Penn's interim president, Larry Jameson, responded in a statement that describing the images "reprehensible." But Jameson's statement did not mention Booth by name and touted Penn's commitment to "open expression and academic freedom."

The letter from Penn's chapter of the American Association of University Professors slams Jameson, charing that he "has endangered academic freedom by publicly condemning Booth's political cartoons as ‘reprehensible’ and suggesting that he should not have published them."

The union is led by history professor Amy Offner and English professor Emily Steinlight.

Not all Penn faculty members, however, are standing behind Booth. Last week, professor of modern Jewish history Joshua Teplitsky argued that Booth's "provocations" did "more to polarize than … to foster discussion and debate."

"Scholars strive to understand hateful words, images, and actions and their power in the past and present," Teplitsky said in a statement. "But we don't create materials of our own that amplify messages of hate."

Penn, Annenberg, and Booth did not respond to requests for comment.

The Penn faculty union condemned the Free Beacon for "publishing the date of Booth's next class," a move the union said "endangered the physical safety of both Booth and his students." Penn itself publishes an online class schedule, which is accessible to the general public, though it has now removed Booth's email as well as details regarding the lecturer's class from its website.

"The targeted harassment of Booth was instigated by the Washington Free Beacon, a publication known for political provocation whose activities conform to a well-known pattern," the organization wrote. "It singled out a faculty member who had criticized the war in Gaza and portrayed him as an antisemite, which predictably generated threats of personal violence against him and calls for the university to discipline him."

Booth has defended his cartoons. In an interview with the Daily Pennsylvanian, he argued that those who view the images "by themselves" are missing "necessary context," given that he created the cartoons to accompany columns by former New York Times reporter Chris Hedges. The Free Beacon's report on Booth's cartoons reference Hedges's columns, which routinely accuse Israel of "genocide" and compare Israel to Nazi Germany.

"The Nazis shipped their victims to death camps. The Israelis will ship their victims to squalid refugee camps in countries outside of Israel," Hedges wrote in one column that includes a Booth cartoon as its feature image. "And if we do not stand in eternal vigilance over evil—our evil—we become, like those carrying out the mass killing in Gaza, monsters."
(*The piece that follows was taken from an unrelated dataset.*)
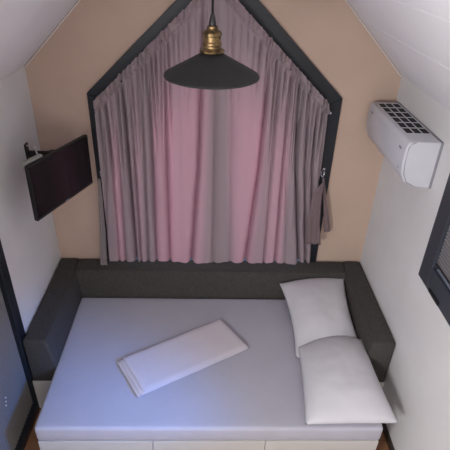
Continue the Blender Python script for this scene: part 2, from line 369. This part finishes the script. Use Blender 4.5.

Booth has also addressed the controversy through new cartoons posted to his Instagram. In one, he proposes replacing the Star of David in Israel's flag with the Kool-Aid Man. In another, he appears to liken the the Free Beacon to the New York Times, writing that the "right and left" have reached a "consensus" that the "world would be saved if everybody on the other side of the political spectrum would just f—ing die already."